If you're thinking that a 15 inch tablet is a silly thing to behold, it's really not. The HP Envy x360 is so slim (relative to other laptops, not tablets, mind) that it doesn't feel bulky n the hand, and in this mode you can comfortably, and enjoyably, use the included smart stylus. If you're an artist, or you prefer to take notes by hand on a digital device, this is great.


The rest of the machine has been trimmed down since that HP Envy 15 review we did almost two years ago. Ports are now limited to two USB 3.0, a full-sized HDMI (which just makes in in there), a headphone port, a SD card port, and a single USB-C. To be honest, compared to most other laptops, especially those that fold and flex, that is quite a lot, although we would've appreciated another USB 3.0.


The physical keys are back-lit silver plastic, recessed into a sea of glorious aluminium. The whole case of the HP Envy x360, including the underside, is metal, which means it is a joy to handle, although not all that extra heavy.


Inside HP has souped up a few things, too. There are several versions available, with slightly different configurations of processors and RAM, but we were sent the model with the highest specs, the sexily named HP Envy x360 15-bp101na. For £1049 you get 8GB of RAM, an Intel Core i7-855OU processor, a 1TD HDD drive, as well as a 128GB SSD storage for running your apps and main programmes. The battery, so HP claims, will last up to 11 hours, but in use over the past month we averaged about seven hours of fairly intense usage each day. Still good, though.

There are slightly cheaper versions, going down to £899, but the whole x360 line seems to be aimed more at experienced users who will appreciate that extra power and flexibility of use.

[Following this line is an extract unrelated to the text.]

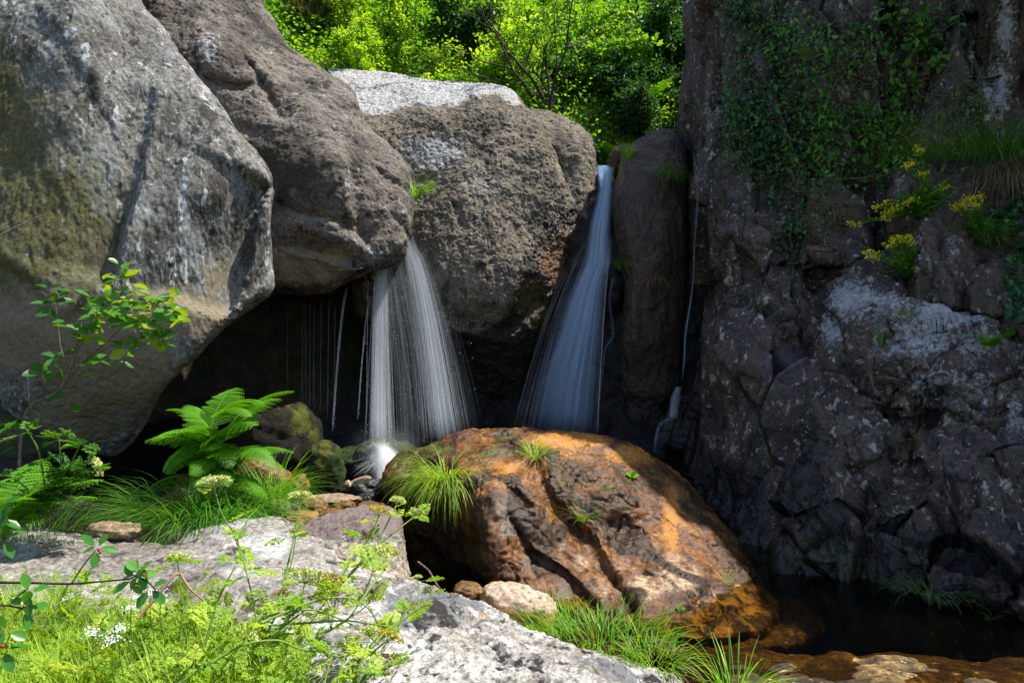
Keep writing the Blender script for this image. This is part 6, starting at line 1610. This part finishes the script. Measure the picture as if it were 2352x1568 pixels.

After using it every day for a while now, we can honesty say that the HP Envy x360 is a solid and reliable bit of tech. Although it comes across like a business-only only Windows laptop - one that would look great sliding out of your briefcase as you sit down to a meeting - the folding screen and powerful internals means it will also suit creatives and gamers, too. This is fast, flexible, fun and finger-pleasing. Nice work, HP.